Ultimately, it’s worth it.  Your children will have a healthier and happier mom or dad.  It will make you a better parent if you can work it into your life to have regular periods of doing nothing.

  1. Slow down. One of the things that Jim Warren taught me that has made my life better is to establish a practice of leaving for appointments ten minutes earlier than you need to leave.  That way I don’t have to drive like I’m goggles Pizano weaving through traffic to make it seem like I’’ve got my act together.  Leaving early means I can drive slower.

Another way you can slow down is to ask yourself if you really need to be involved in all the things you are involved in?  Does your 6 year old really need to be on the Select Steer roping team?  We’re on our way to Tuskaloosa for the National steer roping competition.  Oh man, well she is 7 years old. – It’s about time she got serious!  If she drops out she might never catch up!  Steer roping is serious business.

Here’s another way to slow down a bit – consider a fast from media for a time.  I found my life was drastically improved by turning off the radio in my car.  I found my life was drastically improved by getting rid of games on my phone.  My phone is useful to me but it is not sucking the time out of me.  And I’m good with that.

It takes courage to be willing to examine our practices and habits – and to hold them loosely before God.  But many cannot hold their phone loosely – it has become – well – you know.  You don’t feel insulted or threatened by me asking if your face is buried in your phone too much, do you?

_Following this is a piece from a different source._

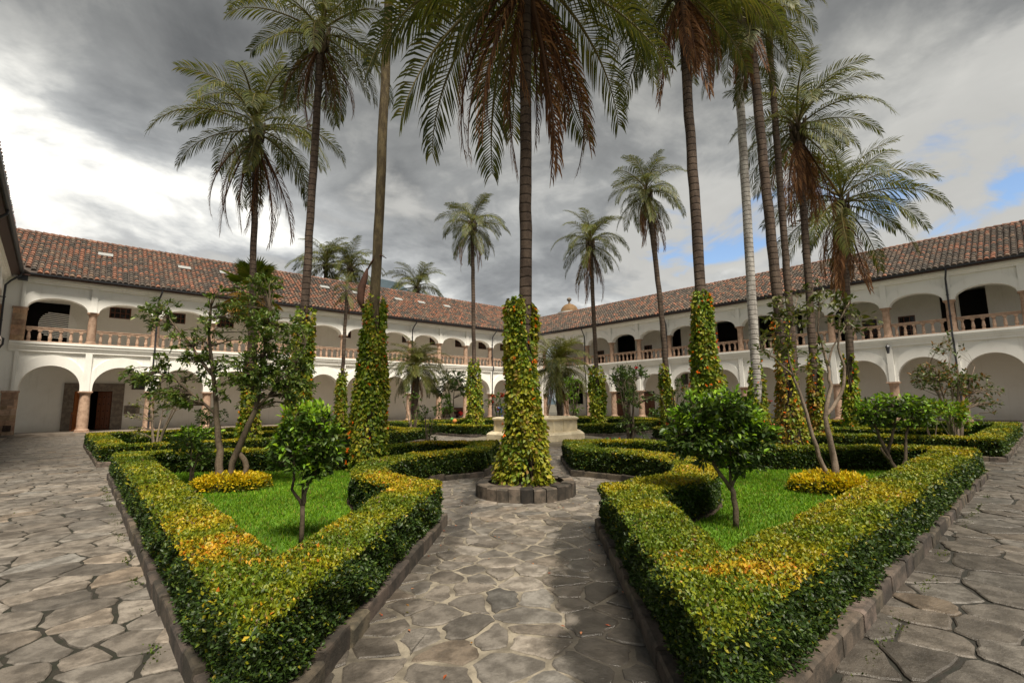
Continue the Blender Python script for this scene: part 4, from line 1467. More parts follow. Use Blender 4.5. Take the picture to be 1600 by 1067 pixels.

I’m really meddling aren’t I?  It smarts for me too.  I hope I’ve laid it out there for you that I stink at this – but I know God knows best for us.  And that means Every person should have regular periods in life when he or she has nothing to do.

  1. We are going to Stop. Slow.  Thirdly we are going to Pray.

Now I’ll use the word pray to stand for doing something spiritual that points us toward God.  God wants us to have regular periods of not working – but it’s not just to refresh our body.  It’s meant to point us toward God.  To remind us that we have a soul and it needs tending to…

So in 2019 we are going to try to build into our week a regular times when we spend some time contemplating our faith journey.  Pray a little.

Next week Jim is going to talk about some specific practices that we can use to help train us up in our spiritual life.  Just as your body needs exercise to be healthy, there are time tested spiritual exercises that we can use that will help our soul to be healthier and our faith, stronger.

  1. Stop, slow, pray and finally, Play!

And then we are going to play a little.  DO something that’s fun.  Take a nature walk.  Try your hand at cooking or baking.  Read a book that you enjoy.  Go hit some golf balls.  Go walk around a mall.

Do you know that God wants you to enjoy your life?  That he wants you to like it?  In one way the highest form of worship is to enjoy the life God has given you and to be thankful for it? To live a full and thankful and Jesus centered life.

It’s okay to do something you enjoy doing.  Within reason, right?  But if you like mowing your lawn – then mow.  If you like tinkering around your garage, then do some tinkering.  It’s okay.

Every person should have regular periods in life when he or she has nothing to do.  The law that God has given for our benefit tells us that one-seventh of our time should be devoted to doing nothing.

I need to actively pursue doing nothing- in order to remind my soul that the world does not rest on my shoulders, but on the shoulders of the King of the Universe, who invites me to a lifestyle that is unburdened and unhurried.

And I need to remind myself that the most important thing about me is NOT what I accomplish, but who I become.  And hurrying around – overworking – is injuring my soul.  It causing injury to your soul.

For God’s sake, and ours – in 2019 let’s be intentional about regularly pursuing nothing.